Dicen que las pequeñas embarcaciones, si las comandan navegantes atrevidos y habilidosos, pueden cruzar por este minúsculo hueco que fundamenta que dicha isla reciba tal calificativo. A simple vista, sin embargo, se antoja un disparate. Y en el lado ibicenco del estrecho, una extensa superficie rocosa y plana que, al parecer, alguien rebautizó en el pasado como la playa lunar.

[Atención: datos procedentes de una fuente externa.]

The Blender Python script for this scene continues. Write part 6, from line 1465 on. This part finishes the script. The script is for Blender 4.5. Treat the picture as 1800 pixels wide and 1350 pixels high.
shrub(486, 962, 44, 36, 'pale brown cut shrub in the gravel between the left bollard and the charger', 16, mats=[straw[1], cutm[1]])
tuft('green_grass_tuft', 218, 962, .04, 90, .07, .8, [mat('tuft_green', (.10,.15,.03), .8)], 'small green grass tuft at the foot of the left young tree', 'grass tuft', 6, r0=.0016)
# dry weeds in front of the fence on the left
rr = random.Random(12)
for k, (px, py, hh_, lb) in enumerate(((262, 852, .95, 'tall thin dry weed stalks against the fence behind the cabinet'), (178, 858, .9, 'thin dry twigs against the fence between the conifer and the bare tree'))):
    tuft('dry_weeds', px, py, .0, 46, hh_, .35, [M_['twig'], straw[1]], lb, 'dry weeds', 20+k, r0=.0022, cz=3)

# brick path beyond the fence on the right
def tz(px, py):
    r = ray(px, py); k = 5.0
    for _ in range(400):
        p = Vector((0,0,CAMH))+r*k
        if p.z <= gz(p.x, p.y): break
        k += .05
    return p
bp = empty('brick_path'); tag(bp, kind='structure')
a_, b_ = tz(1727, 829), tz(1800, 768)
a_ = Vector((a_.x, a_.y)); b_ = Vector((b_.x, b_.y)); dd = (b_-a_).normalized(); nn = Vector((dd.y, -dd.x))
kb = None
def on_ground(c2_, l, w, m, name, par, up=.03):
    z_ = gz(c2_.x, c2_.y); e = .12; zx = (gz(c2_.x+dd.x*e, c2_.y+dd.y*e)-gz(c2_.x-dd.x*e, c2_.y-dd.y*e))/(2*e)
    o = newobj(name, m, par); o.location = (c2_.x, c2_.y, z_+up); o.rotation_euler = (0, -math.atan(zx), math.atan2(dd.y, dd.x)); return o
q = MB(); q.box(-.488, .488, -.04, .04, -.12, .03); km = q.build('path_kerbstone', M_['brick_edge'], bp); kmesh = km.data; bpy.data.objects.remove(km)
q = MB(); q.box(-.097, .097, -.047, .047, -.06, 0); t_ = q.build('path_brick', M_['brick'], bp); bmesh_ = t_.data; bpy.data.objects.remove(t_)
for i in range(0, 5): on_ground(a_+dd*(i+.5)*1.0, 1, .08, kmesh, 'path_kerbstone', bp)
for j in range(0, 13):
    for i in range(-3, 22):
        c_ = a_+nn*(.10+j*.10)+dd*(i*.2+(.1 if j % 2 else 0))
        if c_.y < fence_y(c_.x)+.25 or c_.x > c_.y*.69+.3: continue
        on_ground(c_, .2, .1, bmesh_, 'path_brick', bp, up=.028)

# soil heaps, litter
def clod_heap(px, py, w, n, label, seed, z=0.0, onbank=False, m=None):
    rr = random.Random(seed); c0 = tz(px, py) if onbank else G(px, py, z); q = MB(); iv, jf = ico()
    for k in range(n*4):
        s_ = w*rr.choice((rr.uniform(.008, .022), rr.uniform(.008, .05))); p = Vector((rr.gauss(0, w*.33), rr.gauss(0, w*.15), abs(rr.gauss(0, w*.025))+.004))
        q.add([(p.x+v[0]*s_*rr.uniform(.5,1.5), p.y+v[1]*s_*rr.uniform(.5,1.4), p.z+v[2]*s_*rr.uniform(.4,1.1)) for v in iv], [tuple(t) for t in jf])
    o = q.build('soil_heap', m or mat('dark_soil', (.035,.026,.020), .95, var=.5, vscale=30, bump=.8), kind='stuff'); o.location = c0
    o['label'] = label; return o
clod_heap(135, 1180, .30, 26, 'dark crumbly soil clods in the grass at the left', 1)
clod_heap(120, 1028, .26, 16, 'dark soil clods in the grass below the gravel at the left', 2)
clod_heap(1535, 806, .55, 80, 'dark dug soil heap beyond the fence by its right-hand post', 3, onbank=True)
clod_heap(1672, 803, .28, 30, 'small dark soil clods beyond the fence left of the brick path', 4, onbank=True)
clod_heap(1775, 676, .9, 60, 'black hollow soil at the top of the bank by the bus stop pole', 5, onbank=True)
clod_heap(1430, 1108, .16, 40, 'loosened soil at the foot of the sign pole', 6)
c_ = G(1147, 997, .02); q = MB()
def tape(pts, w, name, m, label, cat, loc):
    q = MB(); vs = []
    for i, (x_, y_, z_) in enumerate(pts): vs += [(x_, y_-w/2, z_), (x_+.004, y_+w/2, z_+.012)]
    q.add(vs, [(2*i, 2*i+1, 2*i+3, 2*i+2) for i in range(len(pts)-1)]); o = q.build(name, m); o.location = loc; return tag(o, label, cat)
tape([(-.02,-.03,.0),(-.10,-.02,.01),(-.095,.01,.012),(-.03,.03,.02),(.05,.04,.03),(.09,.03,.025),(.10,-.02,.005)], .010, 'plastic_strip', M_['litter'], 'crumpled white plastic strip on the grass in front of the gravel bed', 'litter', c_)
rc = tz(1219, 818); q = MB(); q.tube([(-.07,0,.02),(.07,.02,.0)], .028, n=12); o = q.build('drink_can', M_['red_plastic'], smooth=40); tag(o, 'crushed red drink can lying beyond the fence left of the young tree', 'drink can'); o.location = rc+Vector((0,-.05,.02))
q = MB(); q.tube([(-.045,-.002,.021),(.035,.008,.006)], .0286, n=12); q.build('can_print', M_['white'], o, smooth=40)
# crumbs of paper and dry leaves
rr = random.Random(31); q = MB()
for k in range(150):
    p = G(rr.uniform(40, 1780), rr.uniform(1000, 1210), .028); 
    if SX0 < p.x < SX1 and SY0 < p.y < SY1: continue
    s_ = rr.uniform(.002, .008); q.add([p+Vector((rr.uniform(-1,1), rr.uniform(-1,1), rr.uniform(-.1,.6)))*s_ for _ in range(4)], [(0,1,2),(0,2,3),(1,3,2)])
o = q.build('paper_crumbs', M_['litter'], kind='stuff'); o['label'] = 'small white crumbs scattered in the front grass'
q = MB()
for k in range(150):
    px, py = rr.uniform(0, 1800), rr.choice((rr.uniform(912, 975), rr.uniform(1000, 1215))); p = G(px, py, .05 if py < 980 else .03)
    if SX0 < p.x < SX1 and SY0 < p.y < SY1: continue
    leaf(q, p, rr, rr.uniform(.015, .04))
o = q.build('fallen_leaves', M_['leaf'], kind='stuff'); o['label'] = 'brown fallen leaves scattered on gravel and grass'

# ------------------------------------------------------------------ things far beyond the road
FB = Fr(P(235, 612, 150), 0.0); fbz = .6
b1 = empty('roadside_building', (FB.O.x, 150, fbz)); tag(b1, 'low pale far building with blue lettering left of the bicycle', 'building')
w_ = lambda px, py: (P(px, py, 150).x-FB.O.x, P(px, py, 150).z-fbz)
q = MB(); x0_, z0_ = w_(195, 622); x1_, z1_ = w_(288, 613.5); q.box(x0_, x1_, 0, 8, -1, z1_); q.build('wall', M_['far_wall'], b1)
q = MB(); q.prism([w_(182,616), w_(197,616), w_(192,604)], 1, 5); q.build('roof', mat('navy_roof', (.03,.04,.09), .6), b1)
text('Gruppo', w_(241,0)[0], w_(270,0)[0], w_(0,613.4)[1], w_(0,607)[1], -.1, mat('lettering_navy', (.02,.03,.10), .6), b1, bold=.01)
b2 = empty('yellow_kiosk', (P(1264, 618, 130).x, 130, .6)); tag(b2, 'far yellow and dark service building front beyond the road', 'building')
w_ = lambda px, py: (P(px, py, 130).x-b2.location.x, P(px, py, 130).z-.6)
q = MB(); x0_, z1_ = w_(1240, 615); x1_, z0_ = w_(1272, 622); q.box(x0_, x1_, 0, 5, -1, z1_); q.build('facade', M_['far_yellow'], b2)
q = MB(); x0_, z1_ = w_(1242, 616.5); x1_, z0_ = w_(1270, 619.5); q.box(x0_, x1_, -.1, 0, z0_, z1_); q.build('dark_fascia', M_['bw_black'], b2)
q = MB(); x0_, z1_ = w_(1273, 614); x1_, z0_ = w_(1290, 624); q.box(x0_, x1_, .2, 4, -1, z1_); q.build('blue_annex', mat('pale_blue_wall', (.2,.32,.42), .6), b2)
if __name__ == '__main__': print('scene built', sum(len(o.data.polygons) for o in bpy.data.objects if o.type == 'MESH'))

Sobrecoge este territorio vaciado. Incluso a pesar del puñado de chalets que se apostan al principio del camino de tierra que zigzaguea hasta la cala y cuyos moradores, sin duda, gozan de una Ibiza ajena al mundanal ruido. Sorprende que hayan podido erigir sus viviendas en tan aislado paraje, pues algunas parecen notablemente recientes. Si con Borges comprendimos que el tiempo constituye el factor más trascendente a la hora de medir una distancia, con rincones como es Caló de s'Illa experimentamos que la soledad representa la más importante incógnita de la ecuación de la belleza.

La cala de las 'raves'

En la Ibiza de los noventa, las famosas rave eran mucho más habituales que ahora y se celebraban en lugares inhóspitos. Sus organizadores, que con frecuencia andaban jugando al gato y al ratón con la Guardia Civil, elegían enclaves como es Caló de s'Illa para montar fiestas. Esta orilla resultaba tan aislada que incluso albergó algún cónclave multitudinario y de larga duración. Su existencia, sin embargo, fue descubierta a toro pasado por pescadores y caminantes del entorno, que encontraron restos de papel y pintura fosforescente sobre las rocas para ambientar el festival.